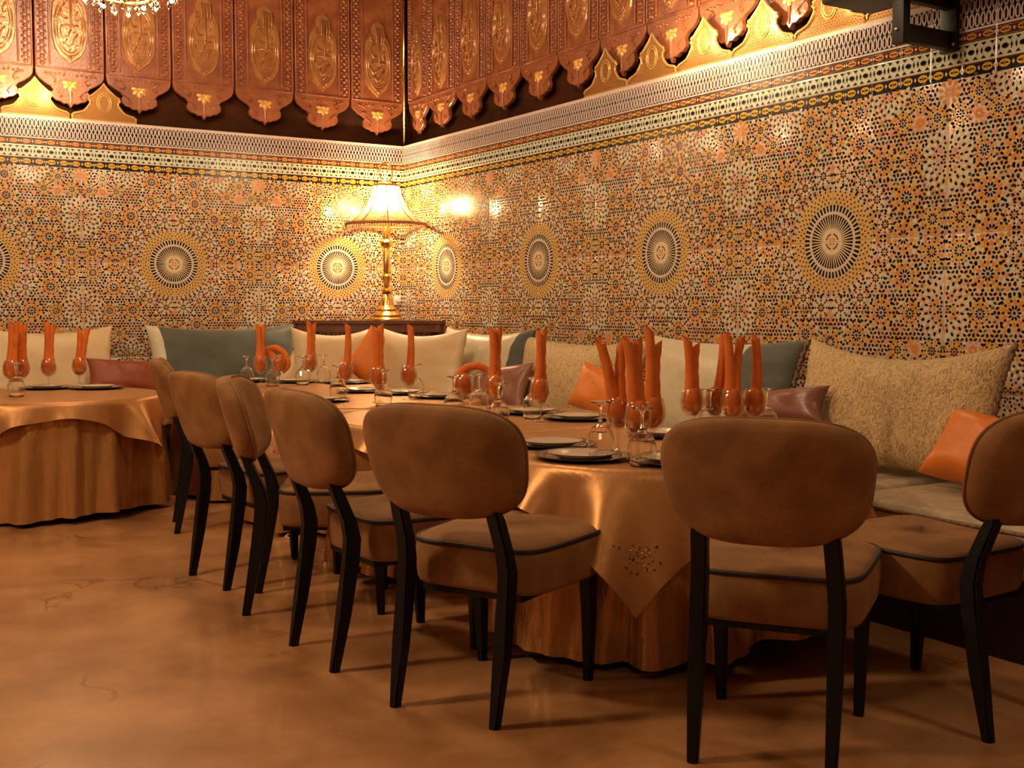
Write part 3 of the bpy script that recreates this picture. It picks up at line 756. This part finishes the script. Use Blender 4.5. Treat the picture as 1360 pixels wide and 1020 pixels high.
# ------------------------------------------------------------------ tables and cloths
TZ = .655; TR = .63
def undercloth(seed, lift=0, lift_a=0):
    rnd = random.Random(seed); n1 = 13; p1, p2, p3 = [rnd.uniform(0, 6.28) for _ in range(3)]
    bm = bmesh.new(); seg = 160; rows = 20; rings = []
    c = bm.verts.new((0, 0, TZ-.006)); 
    for k in (.5, .97): rings.append([bm.verts.new((TR*k*cos(2*pi*i/seg), TR*k*sin(2*pi*i/seg), TZ-.006)) for i in range(seg)])
    for j in range(rows+1):
        R = []
        for i in range(seg):
            a = 2*pi*i/seg; hem = .018+.014*(1+sin(3*a+p2))+lift*max(0, cos(a-lift_a))**2
            t = j/rows; z = TZ-.012-(TZ-.012-hem)*t
            warp = a+.10*sin(3*a+p1)+.06*sin(5*a+p3)
            f = (1-2*abs(cos(n1*warp/2+p2))**1.6)*(.75+.25*sin(2*a+p3))+.35*cos(2.0*n1*warp+p3+2*t)+.15*sin(47*a+6*t)*t
            r = TR+.002+.030*t**1.2+(.050*t**.6+.004)*f*min(1, t*5+.1)
            R.append(bm.verts.new((r*cos(a), r*sin(a), z)))
        rings.append(R)
    for i in range(seg): bm.faces.new((c, rings[0][i], rings[0][(i+1) % seg]))
    for A, B in zip(rings, rings[1:]):
        for i in range(seg): bm.faces.new((A[i], A[(i+1) % seg], B[(i+1) % seg], B[i]))
    return mesh(bm, M_satin)
def overcloth(psi, a=.748, seed=0):
    """square cloth over the round top, corners hanging at psi + k*90 degrees"""
    rnd = random.Random(seed); p1, p2 = rnd.uniform(0, 6.28), rnd.uniform(0, 6.28)
    n = 84; bm = bmesh.new(); G = []
    def pos(x, y):
        rho = hypot(x, y); th = atan2(y, x)+psi-pi/4; d = rho-TR-.012
        if d <= 0: r, z = rho, TZ
        else:
            rr = .022
            if d < rr*1.57: r, z = TR+.012+rr*sin(d/rr), TZ-rr*(1-cos(d/rr))
            else:
                e = d-rr*1.57; f = .42+.45*cos(12*(th-psi)+.9*sin(2*th+p1)+.6)+.25*cos(19*th+p2)
                r, z = TR+.012+rr+e*(.03+.46*max(0, f)), TZ-rr-e*(.985-.15*max(0, f))
        z += .0006*sin(9*x+p1)*sin(8*y+p2) if d <= 0 else 0
        return Vector((r*cos(th), r*sin(th), z))
    for i in range(n+1):
        G.append([bm.verts.new(pos(-a+2*a*i/n, -a+2*a*j/n)) for j in range(n+1)])
    for i in range(n):
        for j in range(n): bm.faces.new((G[i][j], G[i+1][j], G[i+1][j+1], G[i][j+1]))
    me = mesh(bm, M_over)
    # embroidered sprays near each hanging corner
    bm = bmesh.new(); bm2 = bmesh.new()
    for qx, qy in ((1, 1), (1, -1), (-1, 1), (-1, -1)):
        for k in range(60):
            s = rnd.gauss(.83, .032); t = rnd.gauss(0, .030)
            x, y = qx*(s*a+t), qy*(s*a-t)
            if abs(x) >= a or abs(y) >= a: continue
            p = pos(x, y); o = Vector((p.x, p.y, 0)).normalized() if hypot(x, y) > TR else Vector((0, 0, 1))
            b = bm if rnd.random() < .6 else bm2
            rr = rnd.uniform(.0022, .0048)
            m = Matrix.Translation(p+o*.0012) @ o.to_track_quat('Z', 'Y').to_matrix().to_4x4() @ Matrix.Diagonal((rr, rr*rnd.uniform(.6, 1.6), .0012, 1))
            bmesh.ops.create_icosphere(b, subdivisions=1, radius=1, matrix=m)
    return me, mesh(bm, M_thread), mesh(bm2, M_goldthread)
def round_table(c, psi, seed, tl, ul, ol, lift=0, lift_a=0):
    t = thing('round_table', tl, 'table', (c[0], c[1], 0), 0, 'round dining tables under cloths')
    link('tabletop', lathe([(0, TZ-.05), (TR-.03, TZ-.05), (TR-.012, TZ-.035), (TR-.012, TZ-.02), (0, TZ-.0105)], M_black, 40), t)
    link('pedestal', lathe([(0, 0), (.24, 0), (.24, .02), (.05, .06), (.045, TZ-.1), (.15, TZ-.05), (0, TZ-.05)], M_black, 20, 40), t)
    tag(link('tablecloth', undercloth(seed, lift, lift_a), None, (c[0], c[1], 0)), ul, 'tablecloth', 'floor-length satin tablecloths')
    me, e1, e2 = overcloth(psi, .795 if seed == 20 else .748, seed)
    o = tag(link('table_overlay', me, None, (c[0], c[1], 0)), ol, 'tablecloth', 'square satin overlays')
    x = stuff(link('embroidery', e1, o)); x['label'] = 'dark red embroidered sprays'
    x = stuff(link('gold_embroidery', e2, o)); x['label'] = 'gold embroidered sprays'
TC = [(-1.655, -5.42), (-1.67, -4.11), (-1.66, -2.84), (-1.70, -1.61), (-3.12, -1.64)]
names = ['nearest round table', 'second round table from the camera', 'third round table, before the corner', 'farthest round table, before the teal cushion', 'leftmost round table, standing apart']
PSI = [radians(-134), radians(-128), radians(-150), radians(-140), radians(-47)]
for k in range(5):
    round_table(TC[k], PSI[k], 20+k, 'dark pedestal table of the '+names[k], 'pleated gold satin cloth to the floor on the '+names[k].split(',')[0],
                'embroidered tan satin square laid over the '+names[k].split(',')[0], .10 if k == 0 else 0, radians(-62))

# ------------------------------------------------------------------ chairs
def se(w, h, n, ex=2.6):            # superellipse outline
    R = []
    for k in range(n):
        a = 2*pi*k/n; c, s = cos(a), sin(a)
        R.append((w*abs(c)**(2/ex)*(1 if c >= 0 else -1), h*abs(s)**(2/ex)*(1 if s >= 0 else -1)))
    return R
def chair_parts():
    parts = []
    # seat: soft box with crowned top
    bm = bmesh.new(); rings = []; n = 56
    def fp(sc, z, dz=0):
        out = []
        for x, y in se(.230, .236, n, 6):
            yy = y*(1+.07*x/.235)
            cr = dz*(1-(x/.24)**2)*(1-(y/.24)**2)
            out.append((.352+x*sc, yy*sc, z+cr+.012+.012*(1 if z > .40 else .4)*(x/.235)**2*(1 if x > 0 else -.3)))
        return out
    for sc, z in ((.90, .325), (.965, .328), (.99, .342), (1.012, .39), (1.008, .43), (.992, .452), (.97, .462)): rings.append(fp(sc, z))
    for sc, z, dz in ((.90, .470, .010), (.75, .476, .018), (.5, .478, .026), (.22, .478, .030), (.02, .478, .030)): rings.append(fp(sc, z, dz))
    loft(bm, rings); parts.append(('seat', mesh(bm, M_velvet), None))
    bm = bmesh.new(); add_tube(bm, fp(.990, .457), .0075, 6, True); parts.append(('seat_piping', mesh(bm, M_piping), 'dark seat piping'))
    # backrest: rounded pad curved around the sitter, leaning back
    bm = bmesh.new(); rings = []; W, H = .256, .160
    def ring(sc, off):
        R = []
        for y, z in se(W, H, 64, 3.2):
            y, z = y*sc, z*sc
            zz = .730+z; xx = 0-(zz-.56)*.27+.055*(y/W)**2+off
            R.append((xx, y*(1+.075*(z/H)), zz))
        return R
    for sc, off in ((.02, -.044), (.5, -.043), (.8, -.040), (.93, -.034), (.985, -.020), (1.0, 0), (.985, .020), (.93, .036), (.8, .043), (.5, .046), (.02, .047)): rings.append(ring(sc, off))
    loft(bm, rings); parts.append(('backrest', mesh(bm, M_velvet), None))
    bm = bmesh.new(); add_tube(bm, ring(.990, .022), .0045, 6, True); parts.append(('backrest_piping', mesh(bm, M_velvet), None))
    # legs
    def leg(pts):
        bm = bmesh.new(); rings = []
        for x, y, z, a, b in pts: rings.append([(x-a, y-b, z), (x+a, y-b, z), (x+a, y+b, z), (x-a, y+b, z)])
        loft(bm, rings); bmesh.ops.bevel(bm, geom=[e for e in bm.edges if abs((e.verts[0].co-e.verts[1].co).z) > .02], offset=.006, segments=2, affect='EDGES')
        return mesh(bm, M_black, True, 50)
    for s in (-1, 1):
        parts.append(('leg', leg([(0, s*.170, 0, .015, .014), (.032, s*.172, .18, .020, .018), (.058, s*.172, .35, .025, .021), (.064, s*.172, .42, .025, .021), (.053, s*.168, .48, .022, .021), (.016, s*.163, .57, .018, .021), (-.008, s*.158, .63, .014, .021)]), 'black rear leg running up to the backrest'))
        parts.append(('leg', leg([(.505, s*.195, 0, .014, .014), (.500, s*.198, .18, .018, .018), (.492, s*.200, .335, .023, .023)]), 'black front leg'))
    bm = bmesh.new(); add_box(bm, .16, .50, -.17, -.145, .318, .340); add_box(bm, .16, .50, .145, .17, .318, .340); add_box(bm, .14, .16, -.17, .17, .318, .340); add_box(bm, .50, .52, -.17, .17, .318, .340)
    parts.append(('seat_frame', mesh(bm, M_black, False), 'black seat frame'))
    return parts
CP = chair_parts(); first = None
def chair(x, y, deg, label):
    global first
    if first is None:
        first = thing('dining_chair', label, 'chair', (x, y, 0), radians(deg), 'velvet dining chairs')
        for n, me, lb in CP:
            o = link(n, me, first)
            if lb: o['label'] = lb
    else: dup(first, (x, y, 0), radians(deg), label)
chair(-2.79, -5.875, 27, 'brown velvet chair in the middle foreground, its full seat side and four legs in view')
chair(-2.30, -6.625, 37, 'brown velvet chair with the largest backrest, seen square from behind')
chair(-1.47, -6.79, 92, 'brown velvet chair cut off by the right edge of the picture')
chair(-2.895, -5.165, 1, 'brown velvet chair just left of the middle foreground chair')
chair(-2.83, -4.38, -27, 'brown velvet chair turned edge-on so its backrest shows a seam')
chair(-2.87, -3.95, 7, 'brown velvet chair half hidden behind the edge-on chair')
chair(-2.65, -2.66, -14, 'farthest brown velvet chair, only the top of its back and two legs showing')

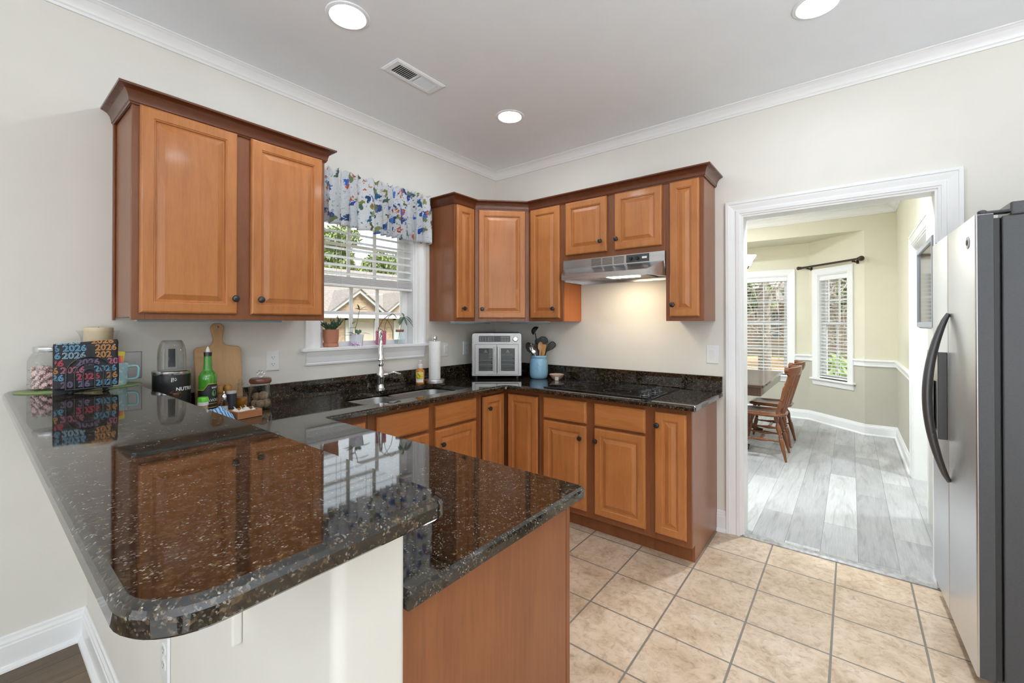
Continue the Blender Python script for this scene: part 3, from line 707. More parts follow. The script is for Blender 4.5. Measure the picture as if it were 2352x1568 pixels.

■ WHAT IS BEING ASKED
Gather all lines of the records that include the word "this".

■ RESULT OF THE TASK
Write part 3 of the bpy script that recreates this picture. It picks up at line 756. This part finishes the script. Use Blender 4.5. Treat the picture as 1360 pixels wide and 1020 pixels high.
Continue the Blender Python script for this scene: part 3, from line 707. More parts follow. The script is for Blender 4.5. Measure the picture as if it were 2352x1568 pixels.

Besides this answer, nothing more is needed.